5 Damaging Relationship Behaviors That Can Ruin Your Marriage

Red flags to watch out for.
It's no secret that marriage is a constant work in progress -- you have to keep nurturing it with trust, commitment and lots of communication. If you let any of the following unhealthy relationship behaviors set in, they can undermine your bond. Make sure you're not guilty of these:

1. Growing too far apart

If you're both so busy with work, the kids and your own interests that you hardly have time for a real conversation, you risk becoming too casual about your relationship. Don't take your marriage for granted; make it a point to schedule date nights to reconnect. A University of Virginia study found that couples who spent couple time together at least once a week were 3.5 times more likely to report being very happy in their marriages compared to those who don't make time for each other.

2. Avoiding the problem

If you are unhappy with something, let your partner know how you feel -- just be sure to do so in a calm and rational manner. Don't keep mum just to avoid confrontation. "There's a reason why it is good to 'nip problems in the bud' -- it's so they don't grow into full bloom!" says relationship expert, Lissa Coffey. If you withhold your true feelings, these unresolved issues are likely to come up again and again, and you also risk harboring resentment toward him, which is never healthy.

3. Too tired for sex

Sure, there's much more to a relationship than just sex but you risk losing intimacy if you make no effort in this department. If your busy schedule is making you too tired for sex at the end of the day, find time when you do have the energy and desire for sex -- whether it's in the morning, or the weekend afternoon.

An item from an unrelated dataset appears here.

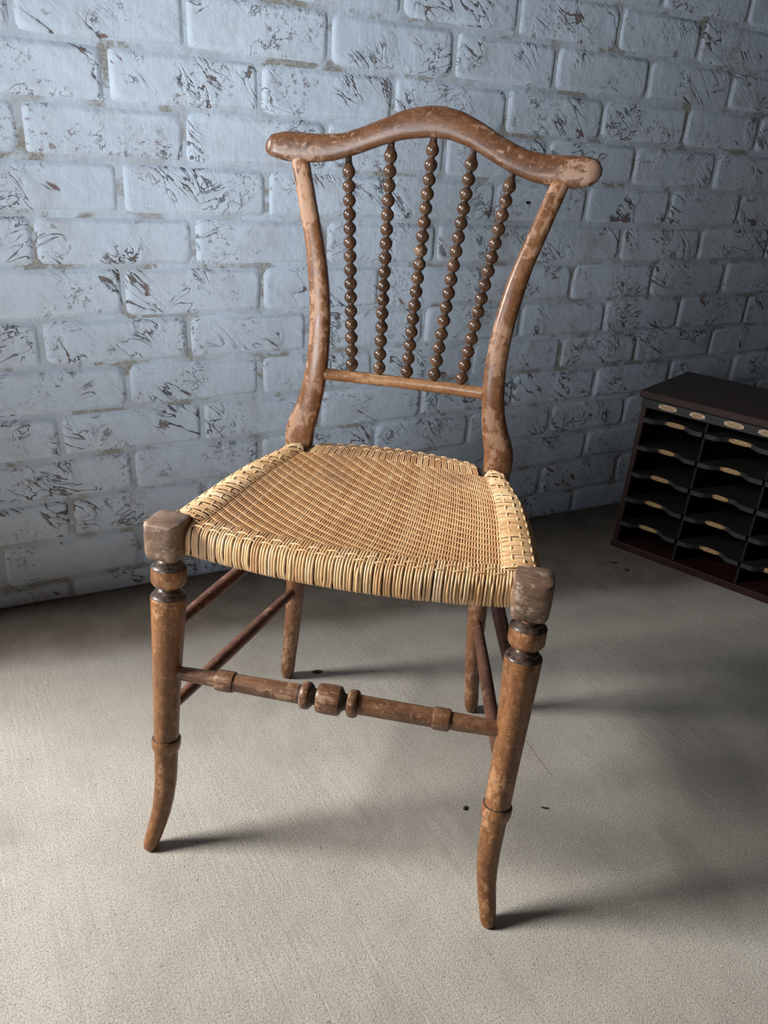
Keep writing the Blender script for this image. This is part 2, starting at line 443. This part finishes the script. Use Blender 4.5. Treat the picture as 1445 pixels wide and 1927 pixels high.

4. Unwilling to say "I'm sorry"

Do you always wait for your partner to make the first reconciliatory move after a fight? Many marriages fall apart because one or both partners are too prideful to take ownership of their mistakes or they push the blame to the other party. These behaviors will slowly but surely create hostility and put a wedge in a relationship. If you have made a mistake, it's important to assume responsibility, apologize and fix it. "It takes a mature and confident person to admit that they are wrong and know that they will still be loved and accepted," says Coffey.

5. Holding a grudge

The inability to forgive your partner for past mistakes means that you haven't really moved on. "Holding grudges is a sure-fire recipe for failure," warns Coffey. The only way for a marriage to heal is to learn to move on as a couple. If you can't get past it, all the negative energy that's bottled up is eventually going to wear down the relationship.